Each Navi vehicle can carry nine passengers. Seats are equipped with seat belts and are ADA compliant. The route has been mapped out to the inch, JTA CEO Nat Ford said.
“Imagine it is on virtual rails. So we are driving a specific route on the Bay Street, Innovation Corridor,” he said.
“We know at any instant in time exactly where the vehicles are, exactly where the vehicles can be, and that helps us deploy these without additional infrastructure, in a very, very safe and predictable format.”
JTA ambassadors will be on each Navi vehicle to answer questions, request survey participation from riders and to take over operating the vehicle is there is an unforeseen obstacle, road closure for construction or other delay.
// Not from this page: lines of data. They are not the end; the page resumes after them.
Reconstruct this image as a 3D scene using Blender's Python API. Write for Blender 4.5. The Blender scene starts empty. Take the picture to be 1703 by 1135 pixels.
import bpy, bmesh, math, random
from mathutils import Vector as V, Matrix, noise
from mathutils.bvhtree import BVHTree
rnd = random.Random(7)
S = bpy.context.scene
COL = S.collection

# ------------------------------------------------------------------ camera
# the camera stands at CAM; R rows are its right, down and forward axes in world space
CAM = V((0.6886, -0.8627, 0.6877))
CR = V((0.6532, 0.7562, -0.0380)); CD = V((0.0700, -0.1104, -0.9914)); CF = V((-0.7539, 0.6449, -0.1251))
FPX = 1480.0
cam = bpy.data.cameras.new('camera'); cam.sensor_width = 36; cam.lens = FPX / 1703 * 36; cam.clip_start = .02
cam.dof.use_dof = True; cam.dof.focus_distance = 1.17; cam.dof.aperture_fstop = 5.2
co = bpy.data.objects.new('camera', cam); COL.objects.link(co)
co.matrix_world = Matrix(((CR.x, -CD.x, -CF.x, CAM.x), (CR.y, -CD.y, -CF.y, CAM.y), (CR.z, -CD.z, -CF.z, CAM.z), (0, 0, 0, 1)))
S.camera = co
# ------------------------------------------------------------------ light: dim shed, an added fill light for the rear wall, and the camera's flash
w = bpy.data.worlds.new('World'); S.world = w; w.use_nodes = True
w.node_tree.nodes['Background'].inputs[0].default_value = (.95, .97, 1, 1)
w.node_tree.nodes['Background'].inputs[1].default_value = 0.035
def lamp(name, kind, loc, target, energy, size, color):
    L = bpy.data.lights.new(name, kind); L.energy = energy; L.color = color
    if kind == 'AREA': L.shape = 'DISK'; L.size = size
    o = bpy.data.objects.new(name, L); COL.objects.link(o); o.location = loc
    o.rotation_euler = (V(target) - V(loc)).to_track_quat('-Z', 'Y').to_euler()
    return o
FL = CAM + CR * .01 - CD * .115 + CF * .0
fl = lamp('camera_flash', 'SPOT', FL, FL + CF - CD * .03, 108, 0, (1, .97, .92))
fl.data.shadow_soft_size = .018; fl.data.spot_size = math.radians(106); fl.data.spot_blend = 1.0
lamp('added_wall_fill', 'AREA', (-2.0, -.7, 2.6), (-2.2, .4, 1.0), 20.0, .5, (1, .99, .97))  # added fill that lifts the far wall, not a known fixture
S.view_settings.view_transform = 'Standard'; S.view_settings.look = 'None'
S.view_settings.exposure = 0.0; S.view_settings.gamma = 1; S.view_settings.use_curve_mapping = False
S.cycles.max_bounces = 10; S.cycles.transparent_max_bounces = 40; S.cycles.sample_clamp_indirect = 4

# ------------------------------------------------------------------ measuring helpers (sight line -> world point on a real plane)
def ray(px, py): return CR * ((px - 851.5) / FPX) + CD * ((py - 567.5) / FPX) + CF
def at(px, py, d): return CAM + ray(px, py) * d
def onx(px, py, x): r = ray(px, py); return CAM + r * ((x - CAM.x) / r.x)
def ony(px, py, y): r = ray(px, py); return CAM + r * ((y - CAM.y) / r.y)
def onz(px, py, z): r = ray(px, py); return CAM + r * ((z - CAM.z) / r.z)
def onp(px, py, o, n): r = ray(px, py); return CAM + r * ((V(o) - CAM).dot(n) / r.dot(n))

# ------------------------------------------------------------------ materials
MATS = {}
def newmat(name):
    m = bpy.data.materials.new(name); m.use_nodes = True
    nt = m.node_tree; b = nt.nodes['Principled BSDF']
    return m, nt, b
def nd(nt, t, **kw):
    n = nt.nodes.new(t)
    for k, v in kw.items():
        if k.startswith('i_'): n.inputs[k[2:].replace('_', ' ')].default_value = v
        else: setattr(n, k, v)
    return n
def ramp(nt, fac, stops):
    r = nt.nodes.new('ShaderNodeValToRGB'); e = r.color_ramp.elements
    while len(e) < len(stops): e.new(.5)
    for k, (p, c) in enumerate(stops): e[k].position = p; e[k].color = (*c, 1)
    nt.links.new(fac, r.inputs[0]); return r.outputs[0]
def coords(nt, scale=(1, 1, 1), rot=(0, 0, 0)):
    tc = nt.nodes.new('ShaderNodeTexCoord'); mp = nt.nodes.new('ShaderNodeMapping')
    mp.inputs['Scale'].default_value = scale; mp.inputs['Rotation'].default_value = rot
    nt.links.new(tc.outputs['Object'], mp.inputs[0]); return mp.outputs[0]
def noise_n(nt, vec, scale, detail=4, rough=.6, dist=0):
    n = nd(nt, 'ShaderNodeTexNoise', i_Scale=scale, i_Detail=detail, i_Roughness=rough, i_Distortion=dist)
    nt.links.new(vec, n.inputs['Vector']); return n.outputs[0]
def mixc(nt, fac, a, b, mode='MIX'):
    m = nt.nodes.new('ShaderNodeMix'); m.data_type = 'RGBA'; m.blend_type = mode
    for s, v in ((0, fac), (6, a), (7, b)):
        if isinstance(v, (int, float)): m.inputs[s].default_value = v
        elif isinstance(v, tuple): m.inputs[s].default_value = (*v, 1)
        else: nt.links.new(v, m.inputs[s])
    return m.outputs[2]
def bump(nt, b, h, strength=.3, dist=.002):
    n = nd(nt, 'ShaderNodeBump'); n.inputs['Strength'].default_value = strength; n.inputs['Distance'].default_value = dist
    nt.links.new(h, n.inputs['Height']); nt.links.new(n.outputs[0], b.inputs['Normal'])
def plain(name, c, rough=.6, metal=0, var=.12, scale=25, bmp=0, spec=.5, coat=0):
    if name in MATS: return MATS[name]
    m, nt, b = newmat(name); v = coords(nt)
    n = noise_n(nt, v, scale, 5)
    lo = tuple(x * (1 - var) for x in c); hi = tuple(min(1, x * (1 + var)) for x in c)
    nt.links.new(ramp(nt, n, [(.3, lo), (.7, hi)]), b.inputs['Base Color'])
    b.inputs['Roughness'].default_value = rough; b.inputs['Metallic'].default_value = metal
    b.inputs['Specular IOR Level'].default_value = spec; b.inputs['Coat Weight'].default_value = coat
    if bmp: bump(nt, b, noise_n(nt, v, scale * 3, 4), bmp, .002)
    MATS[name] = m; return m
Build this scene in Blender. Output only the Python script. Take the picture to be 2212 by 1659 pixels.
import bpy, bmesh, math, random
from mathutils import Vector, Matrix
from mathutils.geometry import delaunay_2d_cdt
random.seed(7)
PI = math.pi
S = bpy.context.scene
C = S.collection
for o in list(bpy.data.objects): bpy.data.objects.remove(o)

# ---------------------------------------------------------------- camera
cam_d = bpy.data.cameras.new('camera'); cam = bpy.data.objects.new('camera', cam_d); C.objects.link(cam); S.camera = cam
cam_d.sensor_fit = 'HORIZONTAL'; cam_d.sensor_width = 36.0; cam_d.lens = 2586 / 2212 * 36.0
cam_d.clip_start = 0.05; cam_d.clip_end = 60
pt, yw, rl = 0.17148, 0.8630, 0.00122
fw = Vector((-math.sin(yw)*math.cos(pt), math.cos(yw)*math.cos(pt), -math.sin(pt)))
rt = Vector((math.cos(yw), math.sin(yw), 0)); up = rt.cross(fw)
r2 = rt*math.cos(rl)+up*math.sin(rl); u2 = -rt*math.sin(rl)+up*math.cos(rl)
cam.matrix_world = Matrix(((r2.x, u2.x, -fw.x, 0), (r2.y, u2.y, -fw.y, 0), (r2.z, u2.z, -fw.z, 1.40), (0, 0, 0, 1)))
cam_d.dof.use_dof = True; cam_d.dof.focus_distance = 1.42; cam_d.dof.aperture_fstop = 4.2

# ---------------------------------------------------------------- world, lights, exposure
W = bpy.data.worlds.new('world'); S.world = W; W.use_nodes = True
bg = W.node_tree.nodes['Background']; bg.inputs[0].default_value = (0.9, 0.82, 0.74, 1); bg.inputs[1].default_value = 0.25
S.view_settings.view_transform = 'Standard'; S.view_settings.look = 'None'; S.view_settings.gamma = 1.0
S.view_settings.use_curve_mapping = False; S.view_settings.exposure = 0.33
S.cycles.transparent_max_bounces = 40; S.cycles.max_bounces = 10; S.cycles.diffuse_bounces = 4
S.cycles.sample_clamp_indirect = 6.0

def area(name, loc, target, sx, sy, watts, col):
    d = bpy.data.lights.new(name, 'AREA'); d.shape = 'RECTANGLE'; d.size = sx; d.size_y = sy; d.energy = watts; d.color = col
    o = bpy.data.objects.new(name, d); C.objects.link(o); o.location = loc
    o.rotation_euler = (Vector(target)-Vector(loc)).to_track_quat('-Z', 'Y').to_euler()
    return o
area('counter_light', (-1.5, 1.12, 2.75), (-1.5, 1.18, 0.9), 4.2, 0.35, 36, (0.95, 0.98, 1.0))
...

The vehicles will have 10 cameras, radar and satellite receivers. The braking reaction time is three times faster than that of a human driver.
“To put that in maybe lay person’s terms, that’s the equivalent of 10 sets of eyes that are constantly surveying the area and responding to and ultimately directing the vehicle whether it needs to slow, stop or avoid an incident. That’s substantially more visibility than a human will ever have in a vehicle,” said Joe Moye, founding CEO of Beep, the company that manufactures and operates the Navi navigation system.
The stops will be lighted and also have cameras.
The (stops) will be the most lit, the most monitored and the safest area of our city,” Moye said.
“Imagine the Autonomous Innovation Center, where we are monitoring inside the vehicles and outside the vehicles where they can immediately respond if there’s a health event or if there’s a safety event. It’s impeccable technology.”
The Navi project began in 2020. The Bay Street Innovation Corridor route cost $65 million. That comprises $39.5 million in local, $13 million in state and $12.5 million in federal funding.
The estimated total cost of the Ultimate Urban Circulator system is up to $400 million.
The local funding is from a gas tax increase the Jacksonville City Council approved in 2021 when Lenny Curry was mayor.
The Navi project led to Germany-based Holon, a manufacturer of autonomous electric shuttles, to announce plans for a $100 million manufacturing facility in North Jacksonville.
JTA has reserved 100 vehicles from Holon, including an initial batch of 14 that will be purchased at $409,000 each.
JTA will take delivery of its first Holon vehicles in 2027.
The factory is expected to bring $300 million in economic impact to the city, Deegan said.
The Holon project is receiving city and state incentives. The state is providing an $8 million incentive award and a tax credit. Jacksonville is contributing $7.7 million in property and training grants.